Philippe Le Houérou, PDG de la Société financière internationale, organisation du groupe de la Banque mondiale dédiée au secteur privé, a d’ailleurs confirmé l’engagement de l’organisation qu’il dirige tant auprès des gouvernements que des entreprises privées.
L’engagement des Etats dans un tel projet demeure bien là moteur de la mise en œuvre du libre-échange dans le continent. Et c’est clairement cette volonté politique et individuelle de chaque pays qui fera que le marché commun africain verra le jour.
L’essentiel de la Zlec
Mars 2018. Signature à Kigali par quarante-quatre pays de l’accord prévoyant la création de la Zone de libre-échange continentale (Zlec). Le Nigeria figure parmi les pays en attente de signature de l’accord.
Enjeu. Créer une zone douanière unique avec un seul point de contrôle à l’entrée du territoire. Permettre l’accès à des marchés plus vastes que les seuls marchés intérieurs, accélérer et augmenter les échanges entre les pays.
Objectif. Devenir un instrument de croissance, d’emploi et d’industrialisation.
Méthodologie. Suppression des droits de douanes, simplification des procédures administratives, construction des infrastructures routières, ferroviaires, aériennes, fluviales et maritimes. Création d’instances communautaires de dialogue, d’assistance, de contrôle, de règlement des conflits
Freins et difficulté de mise en œuvre. Hétérogénéité géographique, politique, sociale, économique du continent.

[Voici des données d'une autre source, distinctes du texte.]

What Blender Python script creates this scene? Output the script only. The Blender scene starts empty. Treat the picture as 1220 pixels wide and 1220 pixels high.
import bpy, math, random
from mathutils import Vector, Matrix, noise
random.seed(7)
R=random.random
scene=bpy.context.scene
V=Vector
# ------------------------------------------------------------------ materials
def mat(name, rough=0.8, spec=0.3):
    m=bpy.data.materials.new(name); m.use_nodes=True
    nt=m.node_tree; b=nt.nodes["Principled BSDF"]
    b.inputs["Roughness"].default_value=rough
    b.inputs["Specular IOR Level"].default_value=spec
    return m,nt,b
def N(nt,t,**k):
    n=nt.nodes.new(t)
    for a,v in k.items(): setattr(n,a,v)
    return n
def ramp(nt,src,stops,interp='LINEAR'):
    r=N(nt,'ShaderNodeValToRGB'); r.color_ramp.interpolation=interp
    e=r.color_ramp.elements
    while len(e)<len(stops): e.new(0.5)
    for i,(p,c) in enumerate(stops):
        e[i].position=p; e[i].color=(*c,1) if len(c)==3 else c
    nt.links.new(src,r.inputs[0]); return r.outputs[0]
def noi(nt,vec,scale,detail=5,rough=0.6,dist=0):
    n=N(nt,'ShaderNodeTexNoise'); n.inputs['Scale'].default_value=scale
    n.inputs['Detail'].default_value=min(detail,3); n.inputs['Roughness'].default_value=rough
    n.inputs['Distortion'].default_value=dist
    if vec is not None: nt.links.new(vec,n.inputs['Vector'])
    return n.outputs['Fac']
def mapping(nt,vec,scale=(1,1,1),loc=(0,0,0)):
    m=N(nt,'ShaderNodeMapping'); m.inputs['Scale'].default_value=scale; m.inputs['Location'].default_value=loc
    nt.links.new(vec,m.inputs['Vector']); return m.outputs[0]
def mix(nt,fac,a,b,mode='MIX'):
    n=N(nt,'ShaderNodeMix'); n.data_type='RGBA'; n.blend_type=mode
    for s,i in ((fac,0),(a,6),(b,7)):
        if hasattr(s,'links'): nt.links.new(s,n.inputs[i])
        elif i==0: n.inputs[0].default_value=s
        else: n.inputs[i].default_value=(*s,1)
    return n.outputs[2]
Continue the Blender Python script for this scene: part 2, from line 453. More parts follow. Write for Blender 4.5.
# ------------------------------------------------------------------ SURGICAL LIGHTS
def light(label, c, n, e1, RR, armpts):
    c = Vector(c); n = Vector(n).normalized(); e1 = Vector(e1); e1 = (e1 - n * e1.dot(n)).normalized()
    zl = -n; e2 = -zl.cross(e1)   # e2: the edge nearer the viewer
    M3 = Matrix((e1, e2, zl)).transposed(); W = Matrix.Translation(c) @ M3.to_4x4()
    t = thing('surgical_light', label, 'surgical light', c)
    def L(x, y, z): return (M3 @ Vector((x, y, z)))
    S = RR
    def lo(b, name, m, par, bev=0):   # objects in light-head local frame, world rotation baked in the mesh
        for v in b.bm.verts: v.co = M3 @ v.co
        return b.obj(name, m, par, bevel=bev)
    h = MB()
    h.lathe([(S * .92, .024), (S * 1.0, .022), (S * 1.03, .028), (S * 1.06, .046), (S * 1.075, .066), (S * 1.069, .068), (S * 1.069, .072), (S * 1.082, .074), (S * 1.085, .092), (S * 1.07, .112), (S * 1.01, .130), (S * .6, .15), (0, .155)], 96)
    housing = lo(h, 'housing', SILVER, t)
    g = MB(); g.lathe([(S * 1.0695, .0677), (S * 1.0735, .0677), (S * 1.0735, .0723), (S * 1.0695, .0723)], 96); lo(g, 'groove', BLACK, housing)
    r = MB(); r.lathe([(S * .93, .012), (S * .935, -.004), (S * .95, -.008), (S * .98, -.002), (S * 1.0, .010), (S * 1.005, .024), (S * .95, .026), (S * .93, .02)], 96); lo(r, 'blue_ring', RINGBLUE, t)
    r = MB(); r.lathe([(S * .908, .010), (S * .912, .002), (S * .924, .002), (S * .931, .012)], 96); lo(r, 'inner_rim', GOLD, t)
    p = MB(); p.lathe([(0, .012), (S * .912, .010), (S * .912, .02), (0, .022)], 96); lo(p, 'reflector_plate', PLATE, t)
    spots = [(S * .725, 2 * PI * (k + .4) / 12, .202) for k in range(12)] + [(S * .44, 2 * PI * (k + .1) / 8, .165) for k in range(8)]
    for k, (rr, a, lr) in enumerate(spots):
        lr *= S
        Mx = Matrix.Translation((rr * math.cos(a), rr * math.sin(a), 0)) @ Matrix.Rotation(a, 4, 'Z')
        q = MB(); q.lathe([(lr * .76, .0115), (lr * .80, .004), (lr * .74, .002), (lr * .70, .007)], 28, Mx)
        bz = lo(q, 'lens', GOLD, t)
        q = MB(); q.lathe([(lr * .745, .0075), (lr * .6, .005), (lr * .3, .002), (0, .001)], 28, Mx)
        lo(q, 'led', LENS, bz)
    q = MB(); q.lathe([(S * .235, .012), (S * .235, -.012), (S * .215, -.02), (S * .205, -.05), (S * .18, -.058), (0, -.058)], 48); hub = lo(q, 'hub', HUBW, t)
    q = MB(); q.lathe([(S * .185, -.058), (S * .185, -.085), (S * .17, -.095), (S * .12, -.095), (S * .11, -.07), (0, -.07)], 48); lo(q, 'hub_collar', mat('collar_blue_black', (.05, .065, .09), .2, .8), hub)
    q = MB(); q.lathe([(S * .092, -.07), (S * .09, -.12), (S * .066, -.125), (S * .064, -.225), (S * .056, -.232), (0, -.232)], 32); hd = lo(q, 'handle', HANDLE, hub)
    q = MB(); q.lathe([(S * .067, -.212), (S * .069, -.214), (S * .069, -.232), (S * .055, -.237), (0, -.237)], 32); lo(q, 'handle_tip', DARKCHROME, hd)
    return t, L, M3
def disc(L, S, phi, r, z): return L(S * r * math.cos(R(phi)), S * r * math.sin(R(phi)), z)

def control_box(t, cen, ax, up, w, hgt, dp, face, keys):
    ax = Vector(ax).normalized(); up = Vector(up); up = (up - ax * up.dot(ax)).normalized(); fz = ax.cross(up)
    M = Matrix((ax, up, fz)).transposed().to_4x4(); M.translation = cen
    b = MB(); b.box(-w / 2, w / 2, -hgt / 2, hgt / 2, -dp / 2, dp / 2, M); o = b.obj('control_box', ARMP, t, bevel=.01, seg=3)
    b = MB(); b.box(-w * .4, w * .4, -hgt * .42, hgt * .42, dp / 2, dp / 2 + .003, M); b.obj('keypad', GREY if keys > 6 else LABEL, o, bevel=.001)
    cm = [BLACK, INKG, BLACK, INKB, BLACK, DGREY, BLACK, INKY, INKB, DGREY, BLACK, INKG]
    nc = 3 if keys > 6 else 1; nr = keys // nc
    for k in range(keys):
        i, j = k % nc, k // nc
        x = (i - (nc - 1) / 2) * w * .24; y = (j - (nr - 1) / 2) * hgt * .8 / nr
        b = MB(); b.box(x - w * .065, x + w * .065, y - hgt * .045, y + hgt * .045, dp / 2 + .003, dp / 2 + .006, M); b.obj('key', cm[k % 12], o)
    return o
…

A propos de l'Africa CEO Forum
Depuis six ans, l'Africa CEO Forum rassemble décideurs et financiers du secteur privé africain. Pendant deux jours, 1 500 chefs d’entreprise, décideurs publics et investisseurs d’Afrique et du monde entier sont rassemblés autour de la thématique de la transformation nécessaire des champions africains face à la concurrence internationale. L'Africa CEO Forum est organisé par Jeune Afrique Media Group, éditeur de Jeune Afrique et de The Africa Report, et par Rainbow Unlimited, société suisse spécialisée dans l’organisation d’événements de promotion économique.